While Napoleon was thus pursuing his career of victory in the interior, Nelson, having scoured the Mediterranean in quest of him, once more returned to the coast of Egypt. He arrived within sight of the towers of Alexandria on the 1st of August—ten days after the battle of the Pyramids had been fought and won—and found Brueyes still at his moorings in the bay of Aboukir. Nothing seems to be more clear than that the French admiral ought to have made the best of his way to France, or at least to Malta, the moment the army had taken possession of Alexandria. Napoleon constantly asserted that he had urged Brueyes to do so. Brueyes himself lived not to give his testimony; but Gantheaume, the vice-admiral, always persisted in stating, in direct contradiction to Buonaparte, that the fleet remained by the General's express desire. The testimonies being thus balanced, it is necessary to consult other materials of judgment; and it appears extremely difficult to doubt that the French admiral,—who, it is acknowledged on all hands, dreaded the encounter of Nelson—remained off Alexandria for the sole purpose of aiding the motions of the army, and in consequence of what he at least conceived to be the wish of its general. However this might have been, the results of his delay were terrible.

The French fleet were moored in a semicircle in the bay of Aboukir, so near the shore, that, as their admiral believed, it was impossible for the enemy to come between him and the land. He expected, therefore, to be attacked on one side only, and thought himself sure that the English could not renew their favourite manœuvre of breaking the line,[25] and so at once dividing the opposed fleet, and placing the ships individually between two fires. But Nelson daringly judged that his ships might force a passage between the French and the land, and succeeding in this attempt, instantly brought on the conflict, in the same dreaded form which Brueyes had believed impossible.

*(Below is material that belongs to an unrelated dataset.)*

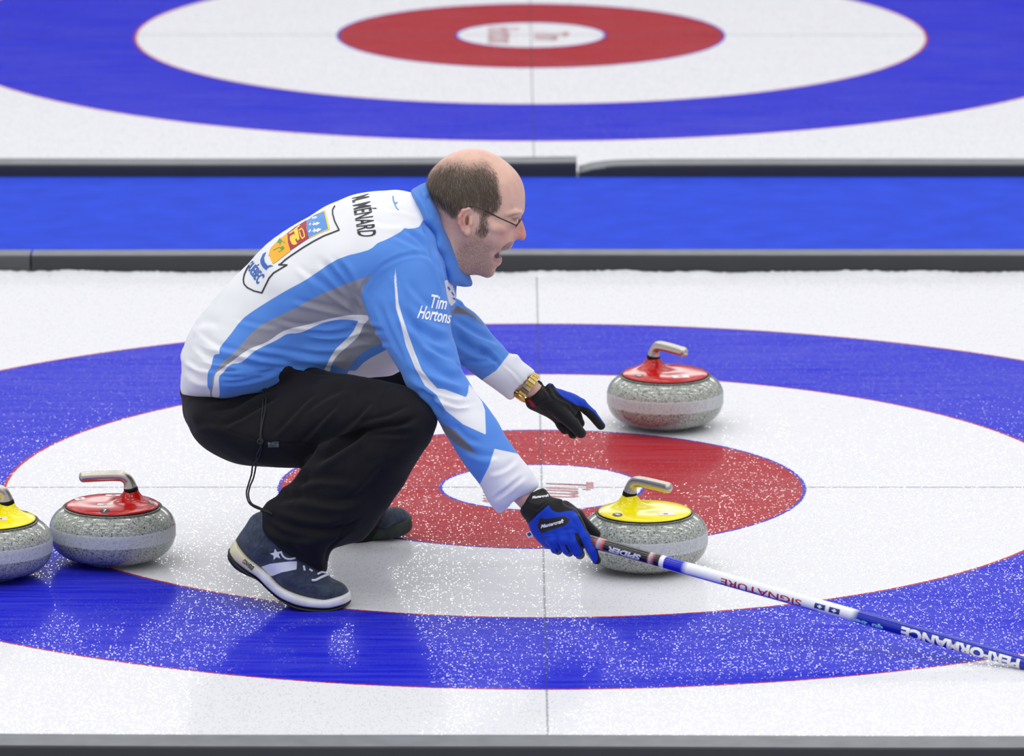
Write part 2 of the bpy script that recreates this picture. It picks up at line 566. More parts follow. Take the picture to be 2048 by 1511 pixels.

The details of this great sea fight belong to the history of the English hero.[26] The battle was obstinate—it lasted more than twenty hours, including the whole night. A solitary pause occurred at midnight, when the French admiral's ship L'Orient, a superb vessel of 120 guns, took fire, and blew up in the heart of the conflicting squadrons, with an explosion that for a moment silenced rage in awe. The admiral himself perished. Next morning two shattered ships, out of all the French fleet, with difficulty made their escape to the open sea. The rest of all that magnificent array had been utterly destroyed, or remained in the hands of the English.

Such was the battle of Aboukir, in which Nelson achieved, with a force much inferior to the French, what he himself called, "not a victory, but a conquest." Three thousand French seamen reached the shore: a greater number died. Had the English admiral possessed frigates, he must have forced his way into the harbour of Alexandria, and seized the whole stores and transports of the army. As things were, the best fleet of the Republic had ceased to be; the blockade of the coast was established: and the invader, completely isolated from France, must be content to rely on his own arms and the resources of Egypt.